3 Months Post Relaxer

Photo: Britt Smith Photography

"Somewhere in between" is what I'll call my current feelings about transitioning to natural hair. October has marked three months post relaxer and I have learned so much about how to literally and naturally take care of this mane of mine. Every other week, I still want to do the big chop but then I love the roller sets that keep getting better with time and practice. I have really enjoyed spending time taking care of these unique strands of my hair, which is something I've never done before.

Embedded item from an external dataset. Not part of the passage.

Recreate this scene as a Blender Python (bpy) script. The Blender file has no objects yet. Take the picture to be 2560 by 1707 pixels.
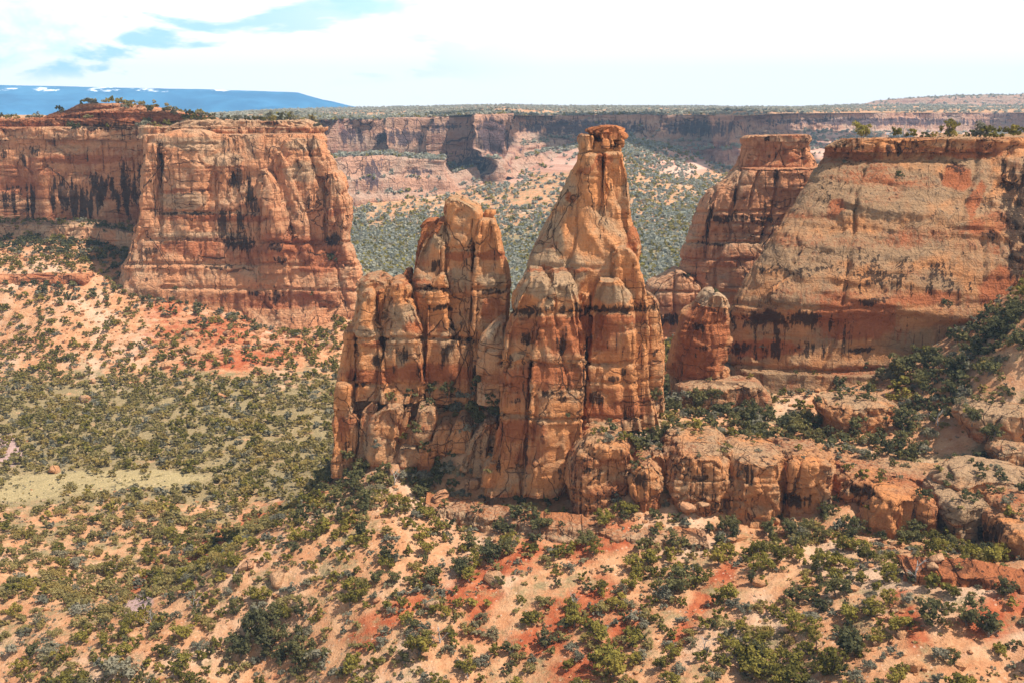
import bpy, math, random, time
import numpy as np
from mathutils import Vector

T0 = time.time()
S = bpy.context.scene
COL = S.collection
rad = math.radians
RNG = np.random.default_rng(7)
random.seed(7)

# ---------------------------------------------------------------- camera
F = 2745.0                      # focal length in photo pixels (photo is 2560 x 1707)
CX, CY, HY = 1280.0, 853.5, 262.0
TH = math.atan((CY - HY) / F)   # downward pitch
cam_d = bpy.data.cameras.new("camera")
cam = bpy.data.objects.new("camera", cam_d)
COL.objects.link(cam)
cam_d.sensor_width = 36.0
cam_d.lens = 36.0 * F / 2560.0
cam_d.clip_start = 1.0
cam_d.clip_end = 60000.0
cam.rotation_euler = (math.pi / 2 - TH, 0, 0)
S.camera = cam

# ---------------------------------------------------------------- exposure, sun, sky
S.view_settings.view_transform = 'Standard'
S.view_settings.look = 'None'
S.view_settings.gamma = 1.0
S.view_settings.exposure = 0.50
SUN_EL, SUN_AZ = rad(58), rad(16)      # elevation; azimuth measured from +X towards the camera side (-Y)
SUN = Vector((math.cos(SUN_EL) * math.cos(SUN_AZ), -math.cos(SUN_EL) * math.sin(SUN_AZ), math.sin(SUN_EL)))
sun_d = bpy.data.lights.new("sun", 'SUN')
sun_d.energy = 5.0
sun_d.angle = rad(0.5)
sun_d.color = (1.0, 0.95, 0.87)
sun = bpy.data.objects.new("sun", sun_d)
COL.objects.link(sun)
sun.rotation_euler = SUN.to_track_quat('Z', 'Y').to_euler()
sun.location = SUN * 500
HAZE = 0.85e-4                            # density of the air

class NT:
    """small helper to write node trees"""
    def __init__(s, tree):
        s.t = tree; s.n = tree.nodes; s.l = tree.links
    def new(s, typ, **kw):
        n = s.n.new(typ)
        for k, v in kw.items(): setattr(n, k, v)
        return n
    def put(s, sock, v):
        if isinstance(v, bpy.types.NodeSocket): s.l.new(v, sock)
        elif isinstance(v, (tuple, list)) and len(v) == 3 and sock.type == 'RGBA': sock.default_value = (*v, 1)
        else: sock.default_value = v
    def math(s, op, a, b=0.0, c=None, clamp=False):
        n = s.new('ShaderNodeMath', operation=op, use_clamp=clamp)
        s.put(n.inputs[0], a); s.put(n.inputs[1], b)
        if c is not None: s.put(n.inputs[2], c)
        return n.outputs[0]
    def mix(s, f, a, b, blend='MIX'):
        n = s.new('ShaderNodeMix', data_type='RGBA', blend_type=blend)
        s.put(n.inputs[0], f); s.put(n.inputs[6], a); s.put(n.inputs[7], b)
        return n.outputs[2]
    def vmul(s, v, k):
        n = s.new('ShaderNodeVectorMath', operation='MULTIPLY')
        s.put(n.inputs[0], v); n.inputs[1].default_value = k
        return n.outputs[0]
    def noise(s, v, scale, detail=4.0, rough=0.55, dist=0.0):
        n = s.new('ShaderNodeTexNoise')
        s.put(n.inputs['Vector'], v)
        n.inputs['Scale'].default_value = scale; n.inputs['Detail'].default_value = detail
        n.inputs['Roughness'].default_value = rough; n.inputs['Distortion'].default_value = dist
        return n.outputs[0]
    def step(s, v, a, b):
        n = s.new('ShaderNodeMapRange', interpolation_type='SMOOTHSTEP')
        s.put(n.inputs[0], v); n.inputs[1].default_value = a; n.inputs[2].default_value = b
        return n.outputs[0]

W = bpy.data.worlds.new("World")
S.world = W
W.use_nodes = True
nt = NT(W.node_tree)
nt.n.clear()
sky = nt.new('ShaderNodeTexSky', sky_type='NISHITA')
sky.sun_disc = False
sky.sun_elevation = SUN_EL
sky.sun_rotation = math.atan2(SUN.x, SUN.y)
sky.altitude = 1800
sky.air_density = 1.0; sky.dust_density = 0.6; sky.ozone_density = 1.0
tc = nt.new('ShaderNodeTexCoord')
sep = nt.new('ShaderNodeSeparateXYZ'); nt.l.new(tc.outputs['Generated'], sep.inputs[0])
zc = nt.math('MAXIMUM', sep.outputs[2], 0.0)
den = nt.math('ADD', zc, 0.10)
u_ = nt.math('DIVIDE', sep.outputs[0], den); v_ = nt.math('DIVIDE', sep.outputs[1], den)
cv = nt.new('ShaderNodeCombineXYZ'); nt.l.new(u_, cv.inputs[0]); nt.l.new(v_, cv.inputs[1])
cl = nt.noise(cv.outputs[0], 0.62, 7.0, 0.58, 0.25)
side = nt.step(sep.outputs[0], -0.55, 0.35)                     # more cloud towards the right of the view
cover = nt.math('MULTIPLY_ADD', side, 0.22, cl)
high = nt.step(zc, 0.25, 0.75)                                  # broken cloud overhead
cover = nt.math('SUBTRACT', cover, nt.math('MULTIPLY', high, 0.16))
mask = nt.math('MAXIMUM', nt.step(cover, 0.40, 0.53), nt.step(zc, 0.24, 0.16))
cl2 = nt.noise(nt.vmul(tc.outputs['Generated'], (6.5, 6.5, 20.0)), 1.0, 9.0, 0.62, 0.45)
cl2 = nt.math('MULTIPLY_ADD', nt.step(sep.outputs[0], -0.28, 0.22), 0.16, cl2)
ccol = nt.mix(nt.step(cl2, 0.36, 0.51), (0.60, 0.78, 0.73), (0.88, 0.88, 0.88))
left = nt.step(sep.outputs[0], 0.05, -0.30)                     # blue grey cloud bases, only towards the left
base_n = nt.noise(nt.vmul(tc.outputs['Generated'], (5.0, 5.0, 17.0)), 1.0, 6.0, 0.55, 0.3)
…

Wash days have gotten better (it still takes a full day to complete). I've learned more about my hair type, which helps me know what kind of products to use on my hair. If you are transitioning to natural hair or considering the big chop, these are key things you need to know about your hair:

Your hair type: My hair type is between 4b/4c

Your hair density: My hair density is high

Your hair porosity: My hair porosity is low

There are tons of Youtube videos that can help you learn your hair type, density and porosity. Knowing this, has helped me tremendously know what products are great for my hair. Speaking of products, I have decided that once I hit the three month post relaxer mark, I will start mixing and matching products to test out. As you know, I've only used up until this month, the Mielle Organics line which I absolutely love. I have accepted that I am a product junkie and so ready to use other products in these next three months.

Women are always complimenting me on my hair and I have to give honor where honor is due: the power of perm rods. It took some time to mastering this style in the photo, because we (me and perm rods and satin rollers) had a love/hate relationship but again, learning what products to use and how to use the products on your hair type is important. I would be so stressed out because on the YouTube videos, the woman's hair would be dried overnight and my hair was still wet 2-3 days later. Here's why, because I have low density and high porosity hair, it takes my hair longer to dry. On my type of hair using heavy products just sits on top of my hair which makes the air drying stage take long. Now I sit under the dryer for 2 hours and let my hair air dry overnight, then my curls come out popping the next day.

Pre-pooing oils I use are olive oil, coconut oil, tea tree oil, mint and almond oil. This loosens my tight curls after a perm rod set so I can detangle my hair and prepooing helps lifts any product buildup on my scalp. Those oils work great on my hair but again, research what oils and methods you should use for your hair type. I wash my hair with a sulfate free shampoo only once a month to avoid drying out my hair and co-wash my hair weekly.

Next, I learned to use the LCO (liquid, cream and oil) method and not the LOC (liquid, oil and cream) method and I hope I'm not losing you here. Because I have low porosity hair, it's difficult to keep moisture locked into my hair. So the order of products I use has to be the LCO method to keep my strands moisturized.

My hair is half permed (the ends) and half natural (the roots), and detangling can be a challenge at time. I noticed that the denman brush was pulling a lot of my hair out so I've put that away for now, and detangle with a wide toothed comb or a brush you would use to blow dry your hair. Doing a heated deep conditioner weekly, also helps soften and detangle, my hair. I'm tender headed so I don't like products that don't help detangle my hair. If you have low porosity hair, your hair loves heat and you must include it in your wash day routine.

Lastly, I get frustrated at times transitioning but overall, I really enjoy the process and it is imperative to stay consistent with your wash day routine. I wash my hair once a week, no if and's or buts about it. Like anything else in my life, I make time for my hair every week. I don't do my hair when I'm in a rush. I usually do it at night when I know I'm done with my day and I have nothing but time to take care of it. I'm three months post relaxer and over the next nine months, I'm sure I will learn new ways to style and take care of my hair but these are the basic things that works for me transitioning to natural hair.

Are you transitioning to natural hair? What is your experience like? Or if you're natural what are some tips you have that can help us transition to natural hair, post your thoughts in the comments.